Entertainment

It's Time Beastie Boys' "Girls" Got Feminist

by Alicia Lutes

For as fun and frivolous a song the Beastie Boys' "Girls" is, it's far and away from being even remotely feminist. I mean, the whole end of the song proclaims "Girls - to do the dishes / Girls - to clean up my room / Girls - to do the laundry / Girls - and in the bathroom / Girls, that's all I really want is girls / Two at a time I want girls / With new wave hairdos I want girls / I ought to whip out my girls, girls, girls, girls, girls!" Which is... about as far away from the feminist agenda as one can get. In fact I'd dare say that's pretty offensive, all things considered! (Don't worry, Beastie Boys — we forgive you.) But in the hands of Sizzy Rocket, a 22-year-old singer out of Las Vegas, the tune has been deconstructed and flipped it on its head. And now it's a radical feminist anthem worth getting excited about.

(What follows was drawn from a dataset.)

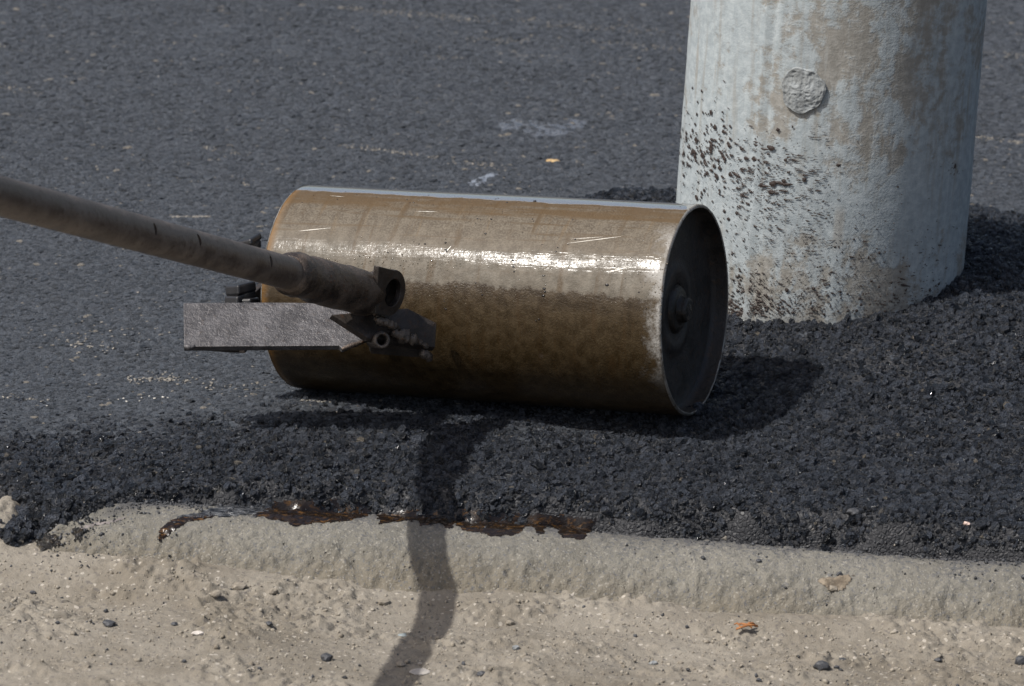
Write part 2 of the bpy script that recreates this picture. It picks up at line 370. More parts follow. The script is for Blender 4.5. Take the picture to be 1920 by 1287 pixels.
def mat_drum():
    m = M('oily_steel')
    x, y, z = m.sep()[0:3]
    a = m.math('MULTIPLY', m.math('ARCTAN2', z, m.math('MULTIPLY', y, -1.0)), 180 / math.pi)     # 0 front, 90 top
    s = m.math('MULTIPLY', a, math.pi / 180 * DR)
    v = m.comb(x, s, 0.0)
    hs = m.map(sc=(0.12, 1, 1), vec=v); vs = m.map(sc=(1, 0.10, 1), vec=v)
    n1 = m.noise(14, 5, 0.6, v); n2 = m.noise(60, 5, 0.65, v); fine = m.noise(330, 2, 0.75, v); hz = m.noise(60, 4, 0.6, hs); vz = m.noise(90, 4, 0.6, vs)
    tan = m.mix(m.ramp(n2, 0.35, 0.68), (0.068, 0.053, 0.036), (0.112, 0.092, 0.066))
    tan = m.mix(m.ramp(fine, 0.46, 0.62, 0, 0.55), tan, (0.158, 0.138, 0.108))
    tan = m.mix(m.ramp(vz, 0.56, 0.75, 0, 0.45), tan, (0.13, 0.085, 0.04))
    tan = m.mix(m.ramp(fine, 0.47, 0.34, 0, 0.65), tan, (0.052, 0.037, 0.02))
    grey = m.mix(m.ramp(n2, 0.35, 0.7), (0.080, 0.070, 0.053), (0.138, 0.123, 0.098))
    mid = m.math('MULTIPLY', m.ramp(a, 50, 36), m.ramp(n1, 0.35, 0.65, 0.45, 1))
    dry = m.mix(mid, tan, grey)
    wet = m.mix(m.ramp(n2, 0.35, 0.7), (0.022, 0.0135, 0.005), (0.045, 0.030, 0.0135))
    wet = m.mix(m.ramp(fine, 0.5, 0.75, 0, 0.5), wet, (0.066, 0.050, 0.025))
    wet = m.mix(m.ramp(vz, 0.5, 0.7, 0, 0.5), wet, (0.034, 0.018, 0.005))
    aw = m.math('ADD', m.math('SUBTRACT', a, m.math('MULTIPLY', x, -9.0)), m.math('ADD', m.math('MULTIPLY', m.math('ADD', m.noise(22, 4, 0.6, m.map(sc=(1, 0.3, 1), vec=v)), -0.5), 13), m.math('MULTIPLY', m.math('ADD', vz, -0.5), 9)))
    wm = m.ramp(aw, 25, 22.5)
    drips = m.math('MULTIPLY', m.ramp(m.noise(55, 4, 0.6, m.map(sc=(1, 0.06, 1), vec=v)), 0.52, 0.66), m.ramp(n1, 0.40, 0.58))
    dry = m.mix(m.math('MULTIPLY', drips, 0.75), dry, (0.06, 0.036, 0.014))
    lines = m.math('MULTIPLY', m.ramp(m.noise(95, 5, 0.7, m.map(sc=(0.04, 1, 1), vec=v)), 0.54, 0.66), m.ramp(a, 28, 60, 0.15, 0.8))
    dry = m.mix(lines, dry, (0.072, 0.047, 0.022))
    dots = m.math('MULTIPLY', m.ramp(m.vor(60, v), 0.10, 0.05), m.ramp(m.noise(12, 2, 0.5, v), 0.52, 0.6))
    dry = m.mix(m.math('MULTIPLY', dots, 0.85), dry, (0.02, 0.014, 0.012))
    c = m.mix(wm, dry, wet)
    ab = m.math('ADD', a, m.math('MULTIPLY', m.math('ADD', hz, -0.5), 16))
    band = m.math('MULTIPLY', m.ramp(ab, 66, 72), m.ramp(hz, 0.36, 0.55, 0.35, 1))
    c = m.mix(m.math('MULTIPLY', band, 0.8), c, (0.075, 0.044, 0.015))
    # scuffed right-hand edge
    xe = m.math('SUBTRACT', DL / 2, x)
    scuff = m.math('MULTIPLY', m.ramp(m.math('ADD', xe, m.math('ADD', m.math('MULTIPLY', m.math('ADD', n1, -0.5), 0.09), m.math('MULTIPLY', m.math('ADD', n2, -0.5), 0.06))), 0.026, 0.0), m.math('MULTIPLY', m.ramp(a, 72, 50), m.ramp(a, -40, -5)))
    c = m.mix(m.math('MULTIPLY', scuff, m.ramp(fine, 0.3, 0.6, 0.5, 0.95)), c, (0.30, 0.29, 0.27))
    rim = m.ramp(m.math('ADD', x, m.math('MULTIPLY', n1, 0.012)), -DL / 2 + 0.022, -DL / 2 + 0.006)
    c = m.mix(m.math('MULTIPLY', rim, 0.7), c, (0.17, 0.085, 0.02))
    blot = m.ramp(m.vor(26, v), 0.16, 0.10); blot = m.math('MULTIPLY', blot, m.ramp(m.noise(9, 2, 0.5, v), 0.55, 0.62))
    c = m.mix(m.math('MULTIPLY', blot, 0.55), c, (0.07, 0.055, 0.045))
    film = m.ramp(m.math('ADD', a, m.math('ADD', m.math('MULTIPLY', m.math('ADD', m.noise(45, 4, 0.6, m.map(sc=(0.5, 1, 1), vec=v)), -0.5), 7), m.math('MULTIPLY', m.math('ADD', n1, -0.5), 4))), 85.0, 86.5)
    c = m.mix(m.math('MULTIPLY', film, 0.85), c, (0.50, 0.49, 0.47))  # wet film, its base painted pale so the mirrored sky strip reads whiter
    rough = m.fmix(wm, m.ramp(fine, 0.3, 0.7, 0.52, 0.8), m.ramp(n2, 0.3, 0.7, 0.30, 0.46))
    rough = m.fmix(film, rough, 0.05)
    nb = m.bump(fine, m.fmix(film, 0.5, 0.0), 0.0013)
    nb = m.bump(n2, m.fmix(film, 0.16, 0.02), 0.003, nb)
    m.put(m.b.inputs['Coat Normal'], m.bump(m.math('ADD', m.math('MULTIPLY', m.noise(150, 3, 0.6, v), 0.55), m.math('MULTIPLY', m.noise(70, 5, 0.7, m.map(sc=(0.08, 1, 1), vec=v)), 1.6)), m.fmix(film, 0.20, 0.010), 0.0016))
    return m.set(color=c, rough=rough, metal=m.fmix(film, 0.03, 0.7), normal=nb, spec=m.fmix(film, 0.32, 0.8), coat=m.math('MAXIMUM', film, m.math('MULTIPLY', m.ramp(m.math('ADD', m.math('MULTIPLY', hz, 0.5), m.math('MULTIPLY', n2, 0.5)), 0.40, 0.60, 0.15, 1.0), m.ramp(fine, 0.38, 0.62, 0.07, 0.20))), coatrough=m.fmix(film, 0.13, 0.02))
def mat_steel(name, a, b, rust=(0.10, 0.045, 0.018), rustlo=0.56, rough=(0.42, 0.65), metal=0.4, bump=0.5, sc=1.0):
    m = M(name); n1 = m.noise(28 * sc, 5, 0.62); n2 = m.noise(120 * sc, 4, 0.6); f = m.noise(500 * sc, 2, 0.6)
    c = m.mix(m.ramp(n1, 0.35, 0.68), a, b); c = m.mix(m.ramp(n2, rustlo, rustlo + 0.14, 0, 0.8), c, rust)
    c = m.mix(m.ramp(f, 0.5, 0.8, 0, 0.3), c, tuple(min(1, q * 1.8) for q in b))
    h = m.math('ADD', n2, m.math('MULTIPLY', f, 0.5))
    return m.set(color=c, rough=m.ramp(n1, 0.3, 0.7, *rough), metal=metal, normal=m.bump(h, bump, 0.002))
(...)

"Girls - all they really want is girls / ... / They like the way that we walk / But they don't want to hear us talk," she croons, still maintaining the song's melodic essence. Taking influences from David Bowie's Ziggy Stardust phase, Iggy Pop, and Joan Jett, Rocket's take on the tune highlights the disembodiment that comes with so much of our culture's fascination with women as objectifiable things rather than human beings. The song both toys with the idea of the male gaze while simultaneously admonishing it for what it really is — a play for control and dominance. Which is, at least to us, a fairly radical (and delightful) way of playing with the original message. It's a perfect summer pop tune with some substance, and ain't that just the best sort of music there is? We certainly think so.